As Alpha, the sole Rwandan contestant in the ongoing Tuskers project fame, sung his own reggae composition on people and regional integration, he got me thinking how important it was for all of us to internalize the lyrics that made up his compilation.
As Alpha, the sole Rwandan contestant in the ongoing Tuskers project fame, sung his own reggae composition on people and regional integration, he got me thinking how important it was for all of us to internalize the lyrics that made up his compilation.
His song, seemingly an East African Community anthem, raised profound questions about the very essence of East African Community’s identity. It talked of a new dawn of borderless East Africa.
The EAC integration process must be a people-driven one and not one borne out of the needs of the political class. In order to achieve peace and prosperity for the millions living in East Africa, we must now understand that the attainment of the EAC dream lies in securing an identity that will hold us, the peoples, together as one.
Because if people don’t own the EAC agenda, if they will not understand how the bloc will improve their lives, then we might not be able to achieve the integration we envision or will be able to reap the fruits of the bloc as promised.

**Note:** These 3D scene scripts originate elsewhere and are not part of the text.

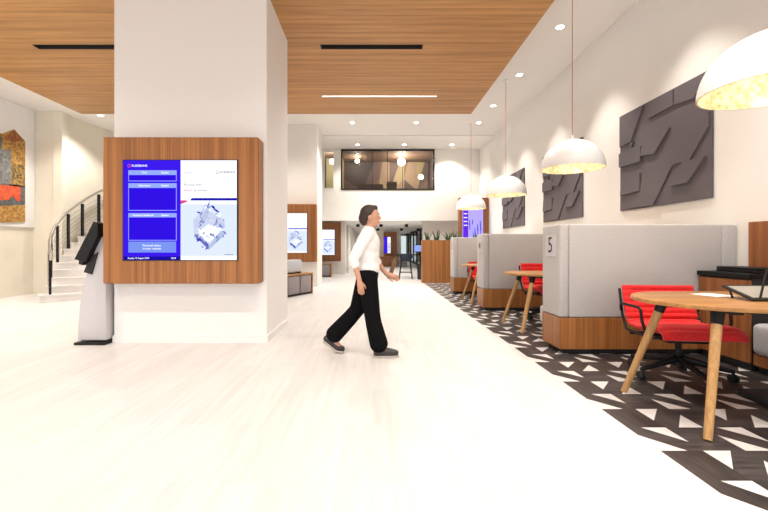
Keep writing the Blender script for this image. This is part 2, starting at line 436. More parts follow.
for i in range(6):
    x0, x1 = cx_[i], cx_[i + 1]; m = x0 + (x1 - x0) * (.3 + .4 * (i % 2)); k = (4, 1, 5, 3, 0, 1)[i]
    b.mi = k; b.prism([(x0, 3.1), (x1, 3.1), (x1, 3.6 + .5 * (i % 2)), (x0, 4.1 - .5 * (i % 2))], 17.3, 17.5, 'Y')
    b.mi = (2, 4, 3, 5, 3, 4)[i]; b.prism([(x0, 4.1 - .5 * (i % 2)), (x1, 3.6 + .5 * (i % 2)), (x1, 4.86), (m, 4.86)], 17.34, 17.5, 'Y')
    b.mi = (0, 2, 1, 4, 1, 5)[i]; b.prism([(x0, 4.1 - .5 * (i % 2)), (m, 4.86), (x0, 4.86)], 17.38, 17.5, 'Y')
struct(b, 'wall_upstairs_cladding', UP)
for (x, y, z, r, p) in ((1.15, 16.2, 4.62, .16, 110), (-.65, 16.4, 4.70, .09, 50), (1.9, 15.9, 3.95, .10, 30)):  # added glowing globes set at the bright spots of the window
    g = MB().ball((x, y, z), r).build('glow_globe', M['globe'], smooth=180)
    tag(g, {.16: 'large glowing globe behind the long dark window', .09: 'small glowing globe near the corner of the dark window', .10: 'glowing globe low behind the dark window'}[r], 'lamp')
b = MB()
b.box(-.6, .4, 15.6, 16.3, 3.102, 3.62, .02); b.box(.55, .95, 15.8, 16.3, 3.102, 3.75, .02)
tag(b.build('lounge_seat', UP[0]), 'dark low seating seen through the long upstairs window', 'seat')

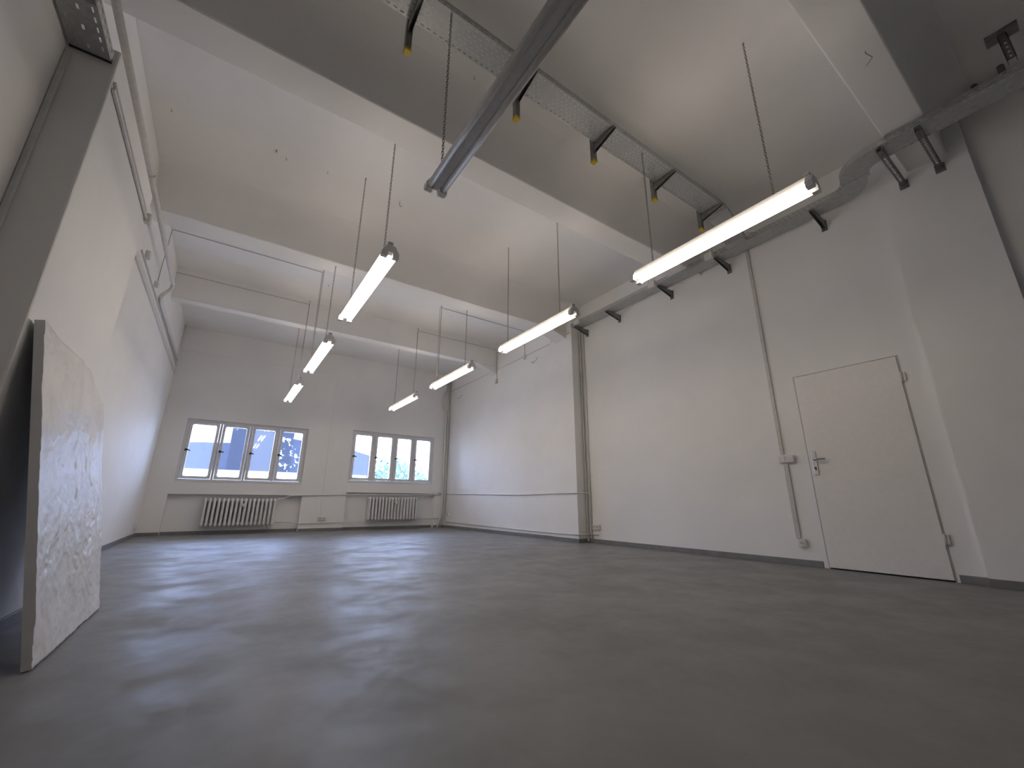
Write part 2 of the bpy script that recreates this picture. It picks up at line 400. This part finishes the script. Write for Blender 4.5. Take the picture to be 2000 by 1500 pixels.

We, the people, can’t pretend that the EA monetary and political union do not make us uneasy or the possibilities of a border-less East Africa doesn’t make us think twice.
We wonder what will become of our sheltered businesses and our sheltered lives.
These fears will be wiped away by guided education and it’s every country’s leadership’s duty to communicate the dream to their population so that, in the end, the fears are replaced with expectation and hope.
In the end every East African citizen should be able to participate in the formation and implementation of the policies that will guide integration.
We must learn from the mistakes of the old East African Community of yesteryear. The leaders of the day left out their citizens in the entire process, and the result was its dissolution.
So, unlike the former, the new model has to be spearheaded by the citizens and not politicians.
The recent EAC monetary union consultative meetings are a good start. The meetings, held in all five partner states, aimed at collecting facts with the aim of developing a monetary union that is people driven.
The monetary union, perhaps the most feared stage in the integration process, will be driven by its people’s ideas; maybe this will be the key to its success, because in the end people accept what they helped create.
The ideal EAC dream is an ambitious one. It’s achievable but it will take more than politicians signatures; it calls for everyone’s determination in owning the EAC dream and realising that for it to succeed there shall be sweat.
The EAC we look forward to is one that will embrace regional differences and integrate them seamlessly into the greater whole.